### Exercise description
Only the lines from the line containing "Write a Blender" through the line containing "SC.camera = cam" should be reproduced, please, with no pictures.

┌────────

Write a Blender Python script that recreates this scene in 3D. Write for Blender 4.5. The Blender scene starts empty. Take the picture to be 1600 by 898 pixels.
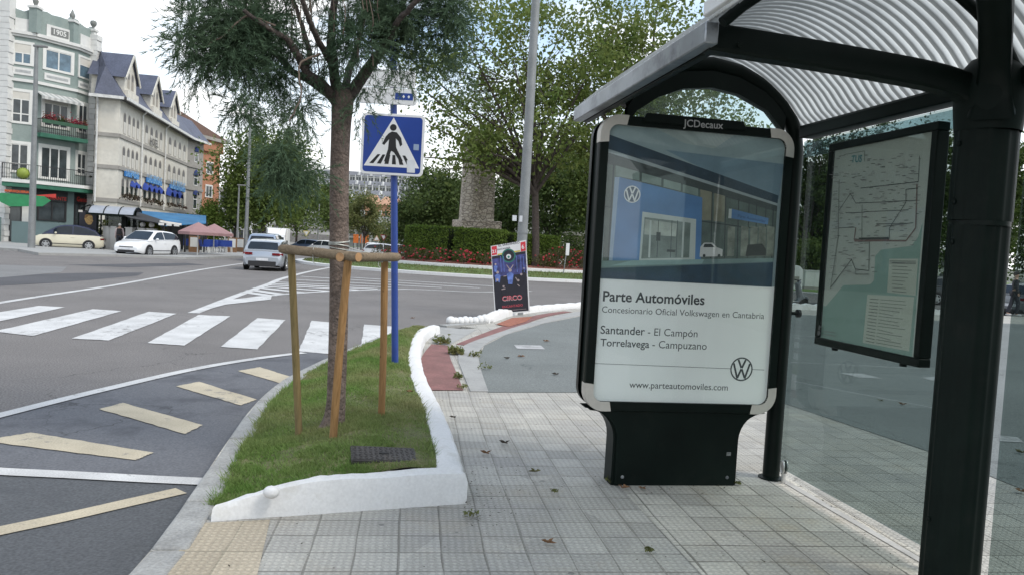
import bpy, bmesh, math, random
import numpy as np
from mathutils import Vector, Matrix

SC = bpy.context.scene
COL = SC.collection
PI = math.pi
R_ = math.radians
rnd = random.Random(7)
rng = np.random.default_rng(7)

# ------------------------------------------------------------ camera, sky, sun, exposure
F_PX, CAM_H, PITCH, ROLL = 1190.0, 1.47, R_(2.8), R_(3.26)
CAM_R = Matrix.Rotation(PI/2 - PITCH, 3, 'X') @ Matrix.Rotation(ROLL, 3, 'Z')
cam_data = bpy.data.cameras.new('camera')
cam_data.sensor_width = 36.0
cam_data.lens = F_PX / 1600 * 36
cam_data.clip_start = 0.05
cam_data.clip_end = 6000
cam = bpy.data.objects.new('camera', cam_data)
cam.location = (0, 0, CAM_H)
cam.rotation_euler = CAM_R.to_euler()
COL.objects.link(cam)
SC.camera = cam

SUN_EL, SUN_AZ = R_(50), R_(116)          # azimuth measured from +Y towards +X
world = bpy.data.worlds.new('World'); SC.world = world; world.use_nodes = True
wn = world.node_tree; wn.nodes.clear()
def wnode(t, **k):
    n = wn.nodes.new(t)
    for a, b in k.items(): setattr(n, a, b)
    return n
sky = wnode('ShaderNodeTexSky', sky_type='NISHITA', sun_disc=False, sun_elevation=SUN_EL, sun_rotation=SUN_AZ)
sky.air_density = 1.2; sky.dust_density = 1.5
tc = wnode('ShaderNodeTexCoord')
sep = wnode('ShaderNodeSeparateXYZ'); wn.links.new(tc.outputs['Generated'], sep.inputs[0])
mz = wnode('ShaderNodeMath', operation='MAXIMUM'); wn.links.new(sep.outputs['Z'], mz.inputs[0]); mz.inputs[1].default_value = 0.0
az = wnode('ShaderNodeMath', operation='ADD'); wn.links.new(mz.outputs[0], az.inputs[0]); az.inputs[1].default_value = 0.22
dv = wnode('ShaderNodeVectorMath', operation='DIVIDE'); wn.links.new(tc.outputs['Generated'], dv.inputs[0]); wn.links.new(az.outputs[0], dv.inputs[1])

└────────
┌────────

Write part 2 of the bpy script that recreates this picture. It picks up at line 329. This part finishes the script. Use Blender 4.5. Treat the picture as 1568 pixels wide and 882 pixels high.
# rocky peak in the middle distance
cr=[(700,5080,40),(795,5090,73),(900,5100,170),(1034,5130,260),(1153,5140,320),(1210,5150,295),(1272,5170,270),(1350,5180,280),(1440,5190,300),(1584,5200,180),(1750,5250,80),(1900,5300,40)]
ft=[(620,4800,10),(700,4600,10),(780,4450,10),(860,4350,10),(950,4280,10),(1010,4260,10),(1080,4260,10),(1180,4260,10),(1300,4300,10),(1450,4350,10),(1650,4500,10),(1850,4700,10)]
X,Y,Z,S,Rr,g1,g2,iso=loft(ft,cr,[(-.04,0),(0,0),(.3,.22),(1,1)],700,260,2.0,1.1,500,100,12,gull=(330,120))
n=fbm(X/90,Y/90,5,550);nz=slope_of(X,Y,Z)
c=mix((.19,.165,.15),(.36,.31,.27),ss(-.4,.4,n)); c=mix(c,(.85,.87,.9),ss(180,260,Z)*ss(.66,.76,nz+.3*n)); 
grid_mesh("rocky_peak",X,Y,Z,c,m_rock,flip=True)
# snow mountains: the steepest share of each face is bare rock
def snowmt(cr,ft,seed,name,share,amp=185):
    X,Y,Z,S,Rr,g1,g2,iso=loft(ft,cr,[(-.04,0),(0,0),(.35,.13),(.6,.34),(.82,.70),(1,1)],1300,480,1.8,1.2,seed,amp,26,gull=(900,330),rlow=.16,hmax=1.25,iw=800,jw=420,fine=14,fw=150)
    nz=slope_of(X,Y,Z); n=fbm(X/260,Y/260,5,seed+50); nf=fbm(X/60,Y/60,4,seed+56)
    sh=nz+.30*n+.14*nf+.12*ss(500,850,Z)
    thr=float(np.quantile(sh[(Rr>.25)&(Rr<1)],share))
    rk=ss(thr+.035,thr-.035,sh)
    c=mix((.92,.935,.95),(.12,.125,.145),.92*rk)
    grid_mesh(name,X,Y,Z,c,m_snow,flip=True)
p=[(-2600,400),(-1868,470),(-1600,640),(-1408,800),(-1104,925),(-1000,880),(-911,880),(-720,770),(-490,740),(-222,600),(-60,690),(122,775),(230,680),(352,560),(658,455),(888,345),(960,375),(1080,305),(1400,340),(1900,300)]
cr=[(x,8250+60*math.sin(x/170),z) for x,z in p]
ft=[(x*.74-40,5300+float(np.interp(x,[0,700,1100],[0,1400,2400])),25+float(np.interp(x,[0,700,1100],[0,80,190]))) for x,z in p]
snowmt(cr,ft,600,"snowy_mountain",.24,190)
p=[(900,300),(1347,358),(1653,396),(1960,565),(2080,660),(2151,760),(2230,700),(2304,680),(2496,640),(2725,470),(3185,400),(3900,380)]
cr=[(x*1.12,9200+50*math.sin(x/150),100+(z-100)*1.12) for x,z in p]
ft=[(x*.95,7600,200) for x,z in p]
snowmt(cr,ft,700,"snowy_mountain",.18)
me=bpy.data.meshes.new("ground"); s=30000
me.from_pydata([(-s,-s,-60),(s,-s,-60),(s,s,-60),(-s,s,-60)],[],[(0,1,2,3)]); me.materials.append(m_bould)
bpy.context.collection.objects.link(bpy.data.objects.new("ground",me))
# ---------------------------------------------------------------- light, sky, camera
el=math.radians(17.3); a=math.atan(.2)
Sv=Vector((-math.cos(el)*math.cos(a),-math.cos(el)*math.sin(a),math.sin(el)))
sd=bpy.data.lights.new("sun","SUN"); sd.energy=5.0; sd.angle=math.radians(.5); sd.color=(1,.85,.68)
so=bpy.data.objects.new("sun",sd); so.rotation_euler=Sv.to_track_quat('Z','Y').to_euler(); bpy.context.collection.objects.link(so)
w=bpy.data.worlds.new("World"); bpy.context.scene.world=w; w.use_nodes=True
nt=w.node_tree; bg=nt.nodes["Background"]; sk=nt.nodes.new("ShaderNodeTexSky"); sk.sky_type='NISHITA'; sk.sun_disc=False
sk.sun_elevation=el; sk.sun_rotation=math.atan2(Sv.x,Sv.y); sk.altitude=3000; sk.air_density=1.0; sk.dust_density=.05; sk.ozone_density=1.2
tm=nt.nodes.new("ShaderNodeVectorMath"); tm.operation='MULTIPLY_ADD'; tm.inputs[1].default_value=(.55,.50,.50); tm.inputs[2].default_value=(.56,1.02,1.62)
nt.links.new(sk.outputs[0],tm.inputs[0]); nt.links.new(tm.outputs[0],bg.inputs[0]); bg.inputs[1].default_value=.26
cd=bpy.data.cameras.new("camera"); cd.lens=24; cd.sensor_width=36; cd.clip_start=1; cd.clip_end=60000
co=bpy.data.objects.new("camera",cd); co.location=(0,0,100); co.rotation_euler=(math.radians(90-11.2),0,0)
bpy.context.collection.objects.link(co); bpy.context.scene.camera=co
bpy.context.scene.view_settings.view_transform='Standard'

└────────

### Task response
Write a Blender Python script that recreates this scene in 3D. Write for Blender 4.5. The Blender scene starts empty. Take the picture to be 1600 by 898 pixels.
import bpy, bmesh, math, random
import numpy as np
from mathutils import Vector, Matrix

SC = bpy.context.scene
COL = SC.collection
PI = math.pi
R_ = math.radians
rnd = random.Random(7)
rng = np.random.default_rng(7)

# ------------------------------------------------------------ camera, sky, sun, exposure
F_PX, CAM_H, PITCH, ROLL = 1190.0, 1.47, R_(2.8), R_(3.26)
CAM_R = Matrix.Rotation(PI/2 - PITCH, 3, 'X') @ Matrix.Rotation(ROLL, 3, 'Z')
cam_data = bpy.data.cameras.new('camera')
cam_data.sensor_width = 36.0
cam_data.lens = F_PX / 1600 * 36
cam_data.clip_start = 0.05
cam_data.clip_end = 6000
cam = bpy.data.objects.new('camera', cam_data)
cam.location = (0, 0, CAM_H)
cam.rotation_euler = CAM_R.to_euler()
COL.objects.link(cam)
SC.camera = cam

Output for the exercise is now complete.